--- BEGIN Supplied data ---
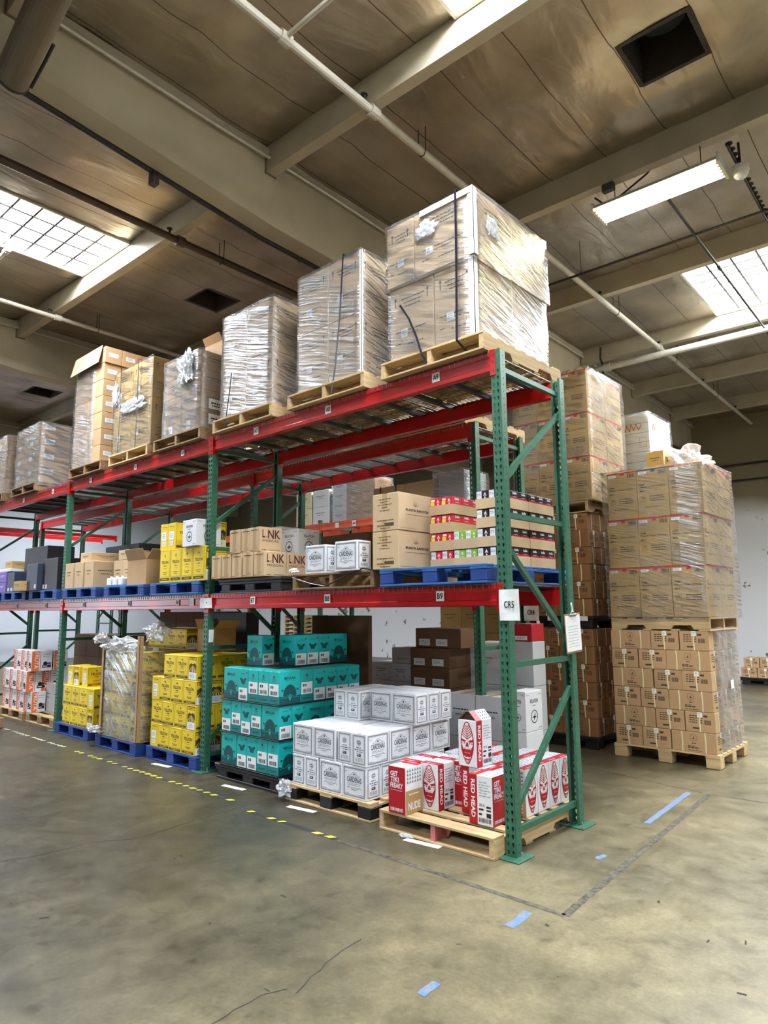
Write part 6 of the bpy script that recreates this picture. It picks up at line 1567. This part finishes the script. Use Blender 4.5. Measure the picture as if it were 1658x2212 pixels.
# crate
o = empty('wooden_crate', (-1.74,2.72,.002), .10)
for s, (x0,y0,x1,y1) in (('f',(-.24,-.16,.24,-.145)),('b',(-.24,.145,.24,.16)),('l',(-.24,-.145,-.225,.145)),('r',(.225,-.145,.24,.145))):
    for i in range(3): m2 = MB(); m2.bevbox(x0,y0,.01+.118*i,x1,y1,.122+.118*i,'crate_wood',.003); m2.build('side_board', o)
m2 = MB(); m2.box(-.225,-.145,.01,.225,.145,.02,'crate_wood'); m2.build('bottom', o)
tag(o, 'old slatted wooden crate on the floor beyond the second rack end', 'crate')
# dim boxes behind the far bays
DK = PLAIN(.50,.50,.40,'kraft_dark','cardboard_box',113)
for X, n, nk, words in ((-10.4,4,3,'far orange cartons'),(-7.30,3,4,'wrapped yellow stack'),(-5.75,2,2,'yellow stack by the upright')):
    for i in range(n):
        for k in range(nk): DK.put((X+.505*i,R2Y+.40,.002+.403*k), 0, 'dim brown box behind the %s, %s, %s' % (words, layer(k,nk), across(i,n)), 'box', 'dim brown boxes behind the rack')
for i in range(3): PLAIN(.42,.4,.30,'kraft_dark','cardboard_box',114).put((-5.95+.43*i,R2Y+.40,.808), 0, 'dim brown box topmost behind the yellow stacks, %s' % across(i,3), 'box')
# far orange rack load
for i, (x, w, mt, s) in enumerate(((-8.60,.50,'tape_pale','cream'),(-8.05,.50,'tape_pale','cream'),)):
    for k in range(2): PLAIN(.50,.5,.36,'white_card' if i else 'tape_pale','far_box',121+i).put((x,R3Y+.30,3.435+.363*k), 0, 'cream box on the far orange rack, %s, %s' % (('left','right')[i], ('lower','upper')[k]), 'box')
for i in range(3):
    for k in range(4): PLAIN(.40,.5,.20,'kraft' if i else 'white_card','far_box',124+i).put((-7.48+.41*i,R3Y+.30,3.435+.203*k), 0, 'box on the far orange rack behind the wrap, %s, %s' % (layer(k,4), across(i,3)), 'box', 'boxes on the far orange rack')
film('stretch wrap around the boxes on the far orange rack', -7.69,-6.45,R3Y+.04,R3Y+.56,3.43,4.26,'wrap_dense',.01,seed=91)
for i in range(2): PLAIN(.6,.5,.5,'kraft','far_box',128).put((-6.05+.61*i,R3Y+.3,3.435), 0, 'kraft box on the far orange rack at its near end, %s one' % ('left','right')[i], 'box')
# leaning pallets by the back wall seen through the racks
for i in range(5): WOODP.put((-16.1,11.6,.001+.143*i), 0, 'wood pallet in the far pile by the back wall, %s' % layer(i,5), 'pallet', 'stacked pallets by the back wall')
for i in range(5): WOODP.put((-16.12,11.6,.716+.143*i), 0, 'wood pallet high in the far pile by the back wall, %s one' % ORD[i], 'pallet', 'stacked pallets by the back wall')

bpy.context.view_layer.update()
--- END Supplied data ---
Stated exercise = Write the listing above out again exactly, dropping each image.

Result for this exercise =
Write part 6 of the bpy script that recreates this picture. It picks up at line 1567. This part finishes the script. Use Blender 4.5. Measure the picture as if it were 1658x2212 pixels.
# crate
o = empty('wooden_crate', (-1.74,2.72,.002), .10)
for s, (x0,y0,x1,y1) in (('f',(-.24,-.16,.24,-.145)),('b',(-.24,.145,.24,.16)),('l',(-.24,-.145,-.225,.145)),('r',(.225,-.145,.24,.145))):
    for i in range(3): m2 = MB(); m2.bevbox(x0,y0,.01+.118*i,x1,y1,.122+.118*i,'crate_wood',.003); m2.build('side_board', o)
m2 = MB(); m2.box(-.225,-.145,.01,.225,.145,.02,'crate_wood'); m2.build('bottom', o)
tag(o, 'old slatted wooden crate on the floor beyond the second rack end', 'crate')
# dim boxes behind the far bays
DK = PLAIN(.50,.50,.40,'kraft_dark','cardboard_box',113)
for X, n, nk, words in ((-10.4,4,3,'far orange cartons'),(-7.30,3,4,'wrapped yellow stack'),(-5.75,2,2,'yellow stack by the upright')):
    for i in range(n):
        for k in range(nk): DK.put((X+.505*i,R2Y+.40,.002+.403*k), 0, 'dim brown box behind the %s, %s, %s' % (words, layer(k,nk), across(i,n)), 'box', 'dim brown boxes behind the rack')
for i in range(3): PLAIN(.42,.4,.30,'kraft_dark','cardboard_box',114).put((-5.95+.43*i,R2Y+.40,.808), 0, 'dim brown box topmost behind the yellow stacks, %s' % across(i,3), 'box')
# far orange rack load
for i, (x, w, mt, s) in enumerate(((-8.60,.50,'tape_pale','cream'),(-8.05,.50,'tape_pale','cream'),)):
    for k in range(2): PLAIN(.50,.5,.36,'white_card' if i else 'tape_pale','far_box',121+i).put((x,R3Y+.30,3.435+.363*k), 0, 'cream box on the far orange rack, %s, %s' % (('left','right')[i], ('lower','upper')[k]), 'box')
for i in range(3):
    for k in range(4): PLAIN(.40,.5,.20,'kraft' if i else 'white_card','far_box',124+i).put((-7.48+.41*i,R3Y+.30,3.435+.203*k), 0, 'box on the far orange rack behind the wrap, %s, %s' % (layer(k,4), across(i,3)), 'box', 'boxes on the far orange rack')
film('stretch wrap around the boxes on the far orange rack', -7.69,-6.45,R3Y+.04,R3Y+.56,3.43,4.26,'wrap_dense',.01,seed=91)
for i in range(2): PLAIN(.6,.5,.5,'kraft','far_box',128).put((-6.05+.61*i,R3Y+.3,3.435), 0, 'kraft box on the far orange rack at its near end, %s one' % ('left','right')[i], 'box')
# leaning pallets by the back wall seen through the racks
for i in range(5): WOODP.put((-16.1,11.6,.001+.143*i), 0, 'wood pallet in the far pile by the back wall, %s' % layer(i,5), 'pallet', 'stacked pallets by the back wall')
for i in range(5): WOODP.put((-16.12,11.6,.716+.143*i), 0, 'wood pallet high in the far pile by the back wall, %s one' % ORD[i], 'pallet', 'stacked pallets by the back wall')

bpy.context.view_layer.update()